→ LISTED RECORDS
◆ ◆ ◆ ◆

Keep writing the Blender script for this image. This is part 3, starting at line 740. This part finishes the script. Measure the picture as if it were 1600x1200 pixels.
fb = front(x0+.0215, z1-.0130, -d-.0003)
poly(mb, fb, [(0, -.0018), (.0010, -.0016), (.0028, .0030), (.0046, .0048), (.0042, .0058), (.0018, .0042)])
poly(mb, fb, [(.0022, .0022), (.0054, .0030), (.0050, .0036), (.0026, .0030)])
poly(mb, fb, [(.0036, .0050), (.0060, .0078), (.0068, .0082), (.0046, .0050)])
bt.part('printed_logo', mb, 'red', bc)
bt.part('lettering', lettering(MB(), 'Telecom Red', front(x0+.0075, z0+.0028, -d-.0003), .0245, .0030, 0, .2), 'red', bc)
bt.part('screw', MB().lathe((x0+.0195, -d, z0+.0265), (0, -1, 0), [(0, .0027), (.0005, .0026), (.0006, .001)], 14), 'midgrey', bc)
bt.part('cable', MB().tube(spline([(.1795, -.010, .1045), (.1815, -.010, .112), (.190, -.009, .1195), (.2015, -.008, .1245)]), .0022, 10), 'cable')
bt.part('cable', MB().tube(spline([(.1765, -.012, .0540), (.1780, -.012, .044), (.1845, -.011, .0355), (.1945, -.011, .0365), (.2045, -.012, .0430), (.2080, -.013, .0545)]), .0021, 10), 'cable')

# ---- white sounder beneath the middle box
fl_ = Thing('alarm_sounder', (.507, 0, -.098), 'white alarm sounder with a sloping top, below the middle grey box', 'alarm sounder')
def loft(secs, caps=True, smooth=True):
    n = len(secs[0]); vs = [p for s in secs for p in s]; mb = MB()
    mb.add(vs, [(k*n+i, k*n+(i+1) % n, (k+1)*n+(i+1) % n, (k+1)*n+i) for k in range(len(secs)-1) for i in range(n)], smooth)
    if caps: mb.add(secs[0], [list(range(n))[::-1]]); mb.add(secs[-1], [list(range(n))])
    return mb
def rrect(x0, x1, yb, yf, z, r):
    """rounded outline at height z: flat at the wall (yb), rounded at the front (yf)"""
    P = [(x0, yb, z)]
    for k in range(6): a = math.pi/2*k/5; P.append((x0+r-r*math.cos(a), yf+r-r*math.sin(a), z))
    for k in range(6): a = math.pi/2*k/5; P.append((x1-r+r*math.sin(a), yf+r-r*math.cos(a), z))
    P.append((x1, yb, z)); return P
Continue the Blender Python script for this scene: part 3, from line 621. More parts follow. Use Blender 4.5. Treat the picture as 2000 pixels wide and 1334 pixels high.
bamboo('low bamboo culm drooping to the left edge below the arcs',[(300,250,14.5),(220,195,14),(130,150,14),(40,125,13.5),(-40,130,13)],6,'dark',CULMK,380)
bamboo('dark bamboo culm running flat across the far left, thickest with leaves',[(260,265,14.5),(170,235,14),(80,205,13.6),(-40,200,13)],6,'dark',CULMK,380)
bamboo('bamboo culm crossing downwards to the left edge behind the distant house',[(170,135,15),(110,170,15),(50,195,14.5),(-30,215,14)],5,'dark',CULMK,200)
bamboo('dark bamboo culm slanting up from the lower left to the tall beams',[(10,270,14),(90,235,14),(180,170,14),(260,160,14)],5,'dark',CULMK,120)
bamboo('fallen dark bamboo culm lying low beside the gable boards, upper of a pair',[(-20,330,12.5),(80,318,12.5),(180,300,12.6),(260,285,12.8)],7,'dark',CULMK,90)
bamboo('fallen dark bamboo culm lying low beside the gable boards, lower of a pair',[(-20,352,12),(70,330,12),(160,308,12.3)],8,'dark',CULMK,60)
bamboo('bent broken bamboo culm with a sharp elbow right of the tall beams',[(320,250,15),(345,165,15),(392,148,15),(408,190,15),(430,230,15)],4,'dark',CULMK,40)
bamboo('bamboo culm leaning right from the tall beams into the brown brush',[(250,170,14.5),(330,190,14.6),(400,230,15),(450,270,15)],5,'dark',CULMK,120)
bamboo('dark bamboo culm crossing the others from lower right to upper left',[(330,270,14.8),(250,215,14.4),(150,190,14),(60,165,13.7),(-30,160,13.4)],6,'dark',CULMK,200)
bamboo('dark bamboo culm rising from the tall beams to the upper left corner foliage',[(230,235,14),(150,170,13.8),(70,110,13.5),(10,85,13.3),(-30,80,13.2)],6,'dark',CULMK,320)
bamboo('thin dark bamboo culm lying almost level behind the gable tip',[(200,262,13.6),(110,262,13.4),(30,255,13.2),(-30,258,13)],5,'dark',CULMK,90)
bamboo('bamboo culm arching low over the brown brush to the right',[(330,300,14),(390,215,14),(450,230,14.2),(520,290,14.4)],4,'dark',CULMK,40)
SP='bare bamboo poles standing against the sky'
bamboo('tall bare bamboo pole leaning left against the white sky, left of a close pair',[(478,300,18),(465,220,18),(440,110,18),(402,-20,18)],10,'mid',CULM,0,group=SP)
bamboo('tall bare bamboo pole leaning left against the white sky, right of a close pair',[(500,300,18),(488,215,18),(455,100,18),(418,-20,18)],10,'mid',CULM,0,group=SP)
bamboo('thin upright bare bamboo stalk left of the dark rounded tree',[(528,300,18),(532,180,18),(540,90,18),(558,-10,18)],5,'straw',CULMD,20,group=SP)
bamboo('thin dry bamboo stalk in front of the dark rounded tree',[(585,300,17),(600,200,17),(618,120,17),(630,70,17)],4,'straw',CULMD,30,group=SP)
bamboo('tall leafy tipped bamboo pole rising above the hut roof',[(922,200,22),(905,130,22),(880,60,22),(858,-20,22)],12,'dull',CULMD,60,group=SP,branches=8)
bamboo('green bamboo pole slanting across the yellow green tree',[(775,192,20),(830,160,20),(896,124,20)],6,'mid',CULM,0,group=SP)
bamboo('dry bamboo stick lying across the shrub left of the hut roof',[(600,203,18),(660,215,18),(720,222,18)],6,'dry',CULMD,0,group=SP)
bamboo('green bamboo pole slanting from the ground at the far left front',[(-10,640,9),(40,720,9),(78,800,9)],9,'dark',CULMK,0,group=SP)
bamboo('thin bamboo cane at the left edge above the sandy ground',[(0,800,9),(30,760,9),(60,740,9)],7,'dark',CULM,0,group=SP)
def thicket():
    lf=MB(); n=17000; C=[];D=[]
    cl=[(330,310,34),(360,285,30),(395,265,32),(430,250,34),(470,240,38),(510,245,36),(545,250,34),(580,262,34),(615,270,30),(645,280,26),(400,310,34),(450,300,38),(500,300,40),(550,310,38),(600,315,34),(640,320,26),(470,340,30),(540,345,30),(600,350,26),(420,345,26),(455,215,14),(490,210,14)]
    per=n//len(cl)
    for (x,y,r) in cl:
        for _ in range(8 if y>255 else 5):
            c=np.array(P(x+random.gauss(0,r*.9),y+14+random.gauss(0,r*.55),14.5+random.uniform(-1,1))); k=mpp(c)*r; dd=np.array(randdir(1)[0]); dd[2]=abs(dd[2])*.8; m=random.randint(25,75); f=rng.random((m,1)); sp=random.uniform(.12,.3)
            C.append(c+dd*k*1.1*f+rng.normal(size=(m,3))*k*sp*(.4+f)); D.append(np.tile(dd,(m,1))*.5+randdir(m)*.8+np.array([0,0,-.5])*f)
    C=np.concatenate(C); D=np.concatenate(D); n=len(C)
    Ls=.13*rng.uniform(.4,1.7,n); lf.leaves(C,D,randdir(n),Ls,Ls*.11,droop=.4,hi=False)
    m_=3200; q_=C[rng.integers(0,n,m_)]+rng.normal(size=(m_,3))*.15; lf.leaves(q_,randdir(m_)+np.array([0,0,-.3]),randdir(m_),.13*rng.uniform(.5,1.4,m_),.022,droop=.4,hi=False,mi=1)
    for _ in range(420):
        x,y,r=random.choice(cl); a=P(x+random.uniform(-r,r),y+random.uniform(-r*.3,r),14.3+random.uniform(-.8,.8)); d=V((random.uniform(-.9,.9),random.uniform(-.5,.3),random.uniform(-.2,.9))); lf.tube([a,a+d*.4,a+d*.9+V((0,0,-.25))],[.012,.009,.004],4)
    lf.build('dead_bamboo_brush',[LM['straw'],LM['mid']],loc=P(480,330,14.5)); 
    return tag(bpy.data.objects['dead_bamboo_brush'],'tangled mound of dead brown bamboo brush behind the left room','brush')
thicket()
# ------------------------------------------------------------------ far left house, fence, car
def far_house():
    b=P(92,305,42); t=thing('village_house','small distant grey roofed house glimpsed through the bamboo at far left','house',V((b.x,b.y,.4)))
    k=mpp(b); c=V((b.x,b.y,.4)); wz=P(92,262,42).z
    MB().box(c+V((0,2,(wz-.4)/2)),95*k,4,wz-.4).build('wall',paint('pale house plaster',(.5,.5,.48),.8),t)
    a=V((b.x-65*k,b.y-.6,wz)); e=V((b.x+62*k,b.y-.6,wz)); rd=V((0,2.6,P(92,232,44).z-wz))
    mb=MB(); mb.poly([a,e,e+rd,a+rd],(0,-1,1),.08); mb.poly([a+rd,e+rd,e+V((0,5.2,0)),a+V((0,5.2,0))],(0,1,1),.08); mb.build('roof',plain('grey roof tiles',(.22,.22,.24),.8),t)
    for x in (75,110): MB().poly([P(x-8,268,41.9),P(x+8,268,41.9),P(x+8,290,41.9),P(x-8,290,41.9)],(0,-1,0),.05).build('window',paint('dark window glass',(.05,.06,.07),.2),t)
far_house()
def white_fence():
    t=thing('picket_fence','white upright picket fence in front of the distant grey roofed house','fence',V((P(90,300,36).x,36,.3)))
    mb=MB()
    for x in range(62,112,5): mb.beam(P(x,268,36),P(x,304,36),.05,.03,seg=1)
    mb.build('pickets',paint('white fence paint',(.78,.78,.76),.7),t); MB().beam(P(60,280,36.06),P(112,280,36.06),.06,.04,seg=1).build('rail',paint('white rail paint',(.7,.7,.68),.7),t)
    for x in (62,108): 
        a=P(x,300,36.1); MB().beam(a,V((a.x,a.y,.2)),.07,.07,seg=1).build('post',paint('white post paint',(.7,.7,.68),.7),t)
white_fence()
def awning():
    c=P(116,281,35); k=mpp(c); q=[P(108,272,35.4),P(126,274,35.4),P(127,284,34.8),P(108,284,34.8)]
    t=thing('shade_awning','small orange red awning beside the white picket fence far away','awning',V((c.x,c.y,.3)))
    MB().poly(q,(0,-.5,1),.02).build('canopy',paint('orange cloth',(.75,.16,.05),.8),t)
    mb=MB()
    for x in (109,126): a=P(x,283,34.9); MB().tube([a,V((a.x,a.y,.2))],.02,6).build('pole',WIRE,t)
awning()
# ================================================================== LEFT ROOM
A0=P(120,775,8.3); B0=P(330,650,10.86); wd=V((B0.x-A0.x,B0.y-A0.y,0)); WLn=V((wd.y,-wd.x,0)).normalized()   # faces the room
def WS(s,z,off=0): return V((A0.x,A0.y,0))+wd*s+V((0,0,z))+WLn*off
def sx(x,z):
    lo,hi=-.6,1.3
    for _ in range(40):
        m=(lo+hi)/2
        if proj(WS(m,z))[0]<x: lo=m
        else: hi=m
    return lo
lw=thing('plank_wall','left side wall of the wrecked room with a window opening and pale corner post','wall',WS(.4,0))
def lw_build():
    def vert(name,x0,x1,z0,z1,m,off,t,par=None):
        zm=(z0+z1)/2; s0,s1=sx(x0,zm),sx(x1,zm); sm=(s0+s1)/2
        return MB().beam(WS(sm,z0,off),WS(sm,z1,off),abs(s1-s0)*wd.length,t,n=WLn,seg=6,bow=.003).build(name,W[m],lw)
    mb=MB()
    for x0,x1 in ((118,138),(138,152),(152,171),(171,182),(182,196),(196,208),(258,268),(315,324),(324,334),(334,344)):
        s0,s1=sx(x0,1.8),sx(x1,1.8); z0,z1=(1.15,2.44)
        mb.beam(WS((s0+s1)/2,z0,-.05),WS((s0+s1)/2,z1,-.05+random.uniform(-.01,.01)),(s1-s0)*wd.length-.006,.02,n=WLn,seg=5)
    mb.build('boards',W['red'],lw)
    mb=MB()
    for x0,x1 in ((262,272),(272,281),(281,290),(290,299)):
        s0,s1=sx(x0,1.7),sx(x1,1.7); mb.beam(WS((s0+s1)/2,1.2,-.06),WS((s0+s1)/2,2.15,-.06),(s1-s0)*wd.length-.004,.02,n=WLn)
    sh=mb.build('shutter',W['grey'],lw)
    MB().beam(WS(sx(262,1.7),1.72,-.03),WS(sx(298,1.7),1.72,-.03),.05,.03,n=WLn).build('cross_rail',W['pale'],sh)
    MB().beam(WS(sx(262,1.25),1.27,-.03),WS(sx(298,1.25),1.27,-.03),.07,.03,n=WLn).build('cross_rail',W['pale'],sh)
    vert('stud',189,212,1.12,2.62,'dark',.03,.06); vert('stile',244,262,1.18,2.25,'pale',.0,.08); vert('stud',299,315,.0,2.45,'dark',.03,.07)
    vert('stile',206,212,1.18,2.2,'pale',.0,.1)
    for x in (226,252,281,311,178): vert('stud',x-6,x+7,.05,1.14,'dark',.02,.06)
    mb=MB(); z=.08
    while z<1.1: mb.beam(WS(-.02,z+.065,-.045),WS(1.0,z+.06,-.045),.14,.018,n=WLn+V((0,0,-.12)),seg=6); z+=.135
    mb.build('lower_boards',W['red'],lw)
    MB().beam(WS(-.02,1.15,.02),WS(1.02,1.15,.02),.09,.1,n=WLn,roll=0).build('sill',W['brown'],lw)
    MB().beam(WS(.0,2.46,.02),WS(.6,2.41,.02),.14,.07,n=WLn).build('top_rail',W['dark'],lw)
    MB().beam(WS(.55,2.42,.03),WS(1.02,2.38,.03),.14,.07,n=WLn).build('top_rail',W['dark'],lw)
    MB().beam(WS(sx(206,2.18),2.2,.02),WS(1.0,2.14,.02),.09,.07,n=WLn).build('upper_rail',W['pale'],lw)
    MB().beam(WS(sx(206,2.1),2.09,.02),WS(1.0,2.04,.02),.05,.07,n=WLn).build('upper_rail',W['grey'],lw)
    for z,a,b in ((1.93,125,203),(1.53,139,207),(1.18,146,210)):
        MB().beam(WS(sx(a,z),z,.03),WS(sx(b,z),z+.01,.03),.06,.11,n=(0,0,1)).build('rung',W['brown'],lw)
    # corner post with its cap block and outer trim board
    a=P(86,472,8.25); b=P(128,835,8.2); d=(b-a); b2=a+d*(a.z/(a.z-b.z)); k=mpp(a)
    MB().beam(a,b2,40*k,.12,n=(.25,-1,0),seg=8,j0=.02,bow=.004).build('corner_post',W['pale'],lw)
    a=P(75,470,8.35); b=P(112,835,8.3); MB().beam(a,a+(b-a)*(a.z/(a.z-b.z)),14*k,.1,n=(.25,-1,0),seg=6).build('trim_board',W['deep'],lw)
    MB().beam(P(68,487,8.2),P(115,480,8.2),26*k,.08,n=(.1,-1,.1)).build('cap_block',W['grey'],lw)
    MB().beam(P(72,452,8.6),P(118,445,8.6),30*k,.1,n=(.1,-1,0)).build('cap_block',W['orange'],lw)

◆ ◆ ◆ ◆

→ EXERCISE TASK
From the first line of the data above to the line holding "P.append((x1, yb, z)); return P", reproduce each line exactly; emit no other lines.

→ WRITTEN RESPONSE
Keep writing the Blender script for this image. This is part 3, starting at line 740. This part finishes the script. Measure the picture as if it were 1600x1200 pixels.
fb = front(x0+.0215, z1-.0130, -d-.0003)
poly(mb, fb, [(0, -.0018), (.0010, -.0016), (.0028, .0030), (.0046, .0048), (.0042, .0058), (.0018, .0042)])
poly(mb, fb, [(.0022, .0022), (.0054, .0030), (.0050, .0036), (.0026, .0030)])
poly(mb, fb, [(.0036, .0050), (.0060, .0078), (.0068, .0082), (.0046, .0050)])
bt.part('printed_logo', mb, 'red', bc)
bt.part('lettering', lettering(MB(), 'Telecom Red', front(x0+.0075, z0+.0028, -d-.0003), .0245, .0030, 0, .2), 'red', bc)
bt.part('screw', MB().lathe((x0+.0195, -d, z0+.0265), (0, -1, 0), [(0, .0027), (.0005, .0026), (.0006, .001)], 14), 'midgrey', bc)
bt.part('cable', MB().tube(spline([(.1795, -.010, .1045), (.1815, -.010, .112), (.190, -.009, .1195), (.2015, -.008, .1245)]), .0022, 10), 'cable')
bt.part('cable', MB().tube(spline([(.1765, -.012, .0540), (.1780, -.012, .044), (.1845, -.011, .0355), (.1945, -.011, .0365), (.2045, -.012, .0430), (.2080, -.013, .0545)]), .0021, 10), 'cable')

# ---- white sounder beneath the middle box
fl_ = Thing('alarm_sounder', (.507, 0, -.098), 'white alarm sounder with a sloping top, below the middle grey box', 'alarm sounder')
def loft(secs, caps=True, smooth=True):
    n = len(secs[0]); vs = [p for s in secs for p in s]; mb = MB()
    mb.add(vs, [(k*n+i, k*n+(i+1) % n, (k+1)*n+(i+1) % n, (k+1)*n+i) for k in range(len(secs)-1) for i in range(n)], smooth)
    if caps: mb.add(secs[0], [list(range(n))[::-1]]); mb.add(secs[-1], [list(range(n))])
    return mb
def rrect(x0, x1, yb, yf, z, r):
    """rounded outline at height z: flat at the wall (yb), rounded at the front (yf)"""
    P = [(x0, yb, z)]
    for k in range(6): a = math.pi/2*k/5; P.append((x0+r-r*math.cos(a), yf+r-r*math.sin(a), z))
    for k in range(6): a = math.pi/2*k/5; P.append((x1-r+r*math.sin(a), yf+r-r*math.cos(a), z))
    P.append((x1, yb, z)); return P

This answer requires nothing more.